As well as encountering them
As well as encountering them whilst driving myself, I also like to watch the Exposed UK Dash Cam channel on YT (only a weekly <10 mins compilation). This gives me other people's viewpoint. All I can say is that there are a lot of unforgiving drivers out there. Obviously there are going to be people who don't know the road and are confused by the layout but some of the clips show drivers almost seeking an accident, maybe to get an uploadable clip (a fairly common observation in all sorts of driving situations). There are badly designed roundabouts that seem purpose built to create conflict. Also, those who drive around roundabouts as fast as they possibly can contribute to make the once venerable British institution a nightmare these days.
Germans are hardly great...
I lived near Germany for 12 years. It never ceased to amaze me how poor Germans could be with roundabouts.
The key issue is that roundabouts are quite rare in Germany. Roundabouts with more than one lane even more so. The average German driver doesn't seem to know how to deal with them.

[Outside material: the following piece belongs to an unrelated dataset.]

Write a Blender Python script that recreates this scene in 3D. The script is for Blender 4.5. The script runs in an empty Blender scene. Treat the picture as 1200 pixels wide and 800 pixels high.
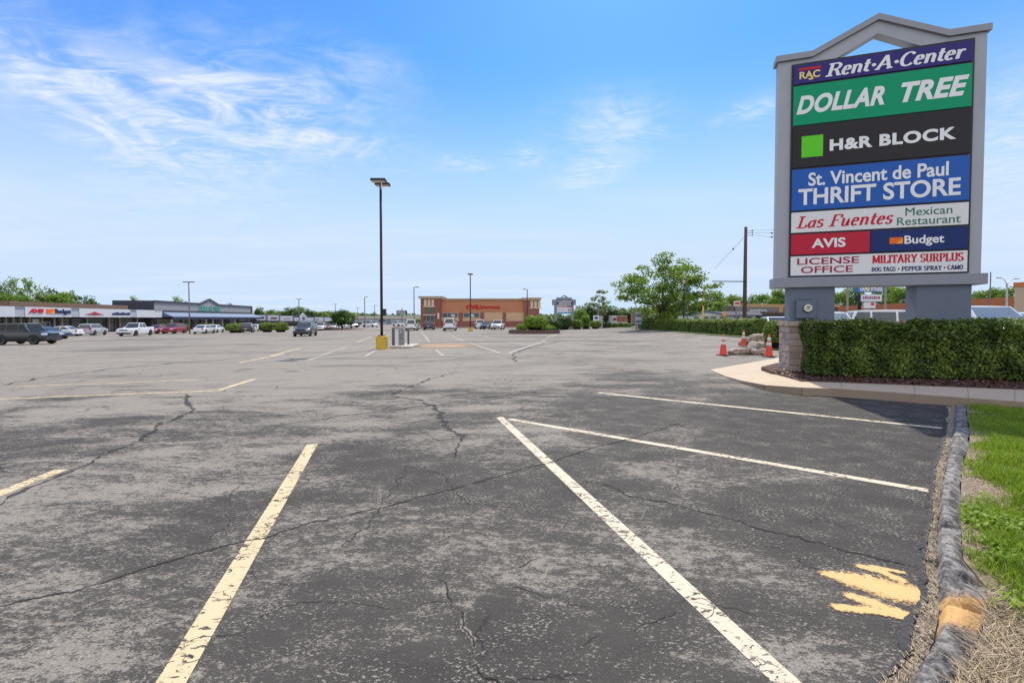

The standard line for a German when they meet a 2 lane roundabout is to go on the right / outside regardless of which exit they are taking. As you note they don't indicate. They'll also try and undertake you thereby blocking your exit if you have the audacity to use anything other than the outside lane.
The Dutch counter this behaviour by putting high spiral curbs forcing you to take the correct late on so-called 'super roundabouts'. OK if you know exactly where you're going. Not so if you don't.
In my experience the French are probably the best at roundabouts. They also have a huge amount of civic pride to what they put in the centre.